La sentencia del 11-M establece la no participación, en ningún grado, de ETA ni de la red terrorista Al Qaeda, y culpa y condena por la comisión de los atentados sólo y nada más que a los sicarios que los perpetraron sin buscar y, por tanto, sin hallar a la inteligencia que los ideó, que los planificó, que les dio cobertura logística, perfil estratégico y armazón táctico.
Conclusión aterradora para las víctimas, en particular, y para la sociedad española, en general: sé que mi hijo murió, pero no sé por qué murió ni sé con qué fines se llevaron a cabo los atentados en los que mi hijo, mi madre, mi hermano, mi mujer, mi novia, mi marido, mi amigo o mi padre murieron porque, según se establece de la sentencia, el mayor atentado terrorista de la historia de Europa lo diseñan y lo ejecutan un subnormal que trapichea con explosivos en el top-manta de la dinamita asturiana y veintitantos rufianes magrebíes avecinados en Lavapíes que mercadean con hachís, con móviles robados y con la quincalla de los rateros de poca monta ejerciendo, varios de ellos, de chotas de la policía.
Con qué alegría repetía Rubalcaba a los cuatro vientos que, según la sentencia, no había sido ETA. Su alegría por la exculpación de ETA era directamente proporcional a la timorata satisfacción del PP porque, según la sentencia, ni la guerra de Iraq había sido el detonante de los atentados ni Al Qaeda la mano ejecutora de los mismos. Y ambos, PP y PSOE, nos conminaban a todos a creérnoslo porque la sentencia, su amadísima sentencia de consenso, es la única verdad absoluta que debemos adorar pues para ellos la sentencia del 11-M es más, mucho más que eso: es un dogma de fe democrática y de lealtad institucional, y como tal ¡Ay de aquél hereje democrático que se atreva a ponerla en duda!

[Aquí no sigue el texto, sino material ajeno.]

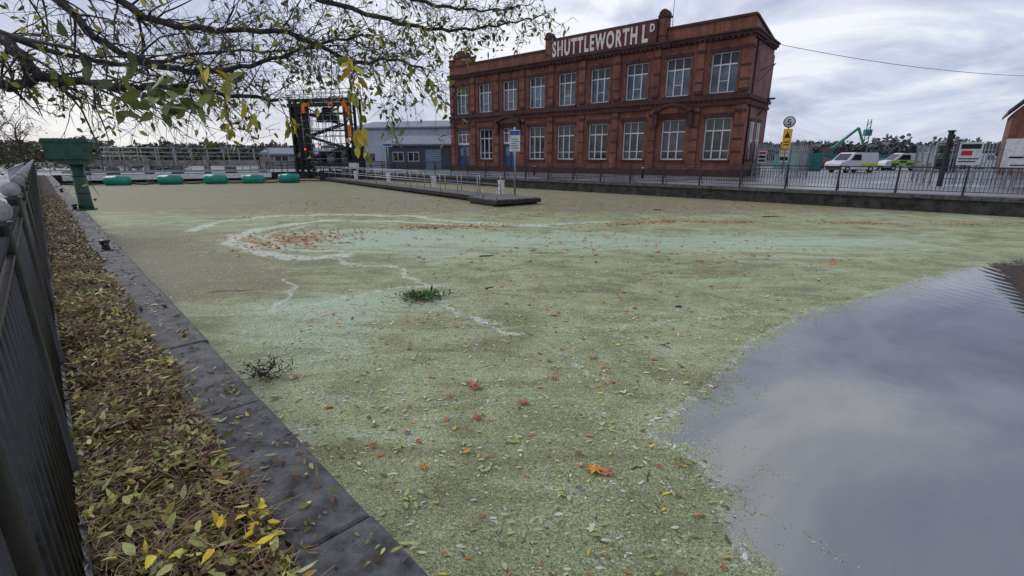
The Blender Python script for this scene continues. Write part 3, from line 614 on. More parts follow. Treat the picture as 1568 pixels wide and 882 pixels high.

Cuando escuché y leí la sentencia y la inmediata reacción de consenso favorable a la misma de los partidos políticos, me acordé de lo que Chateaubriand dice, paradójicamente, en sus Memorias de Ultratumba: “cuando en el silencio de la abyección ya sólo resuenan la cadena del esclavo y la voz del delator, cuando todo tiembla ante el tirano, al historiador le incumbe la tarea de la venganza de los pueblos. De nada le sirve triunfar a Nerón, tácito ya ha nacido en el Imperio”.
Y Tácito, nuestro Tácito, el Tácito español del 11-M, se llama Antonio Iglesias, brillante y valiente químico que en su libro Titadyn demuestra científicamente que lo que no ocurrió en los atentados es lo que la sentencia del 11-M dice que sí ocurrió, pues en todos los restos de los focos se halló dinitrotolueno y en el único que no fue lavado con agua y acetona se halló nitroglicerina, dos componentes que están en el Titadyn pero no en la Goma 2 ECO.
Por tanto, es imposible lo que asegura la sentencia sobre que “toda o gran parte de la dinamita que estalló en los trenes procedía de Mina Conchita” porque en Mina Conchita había Goma 2 ECO, pero no Titadyn.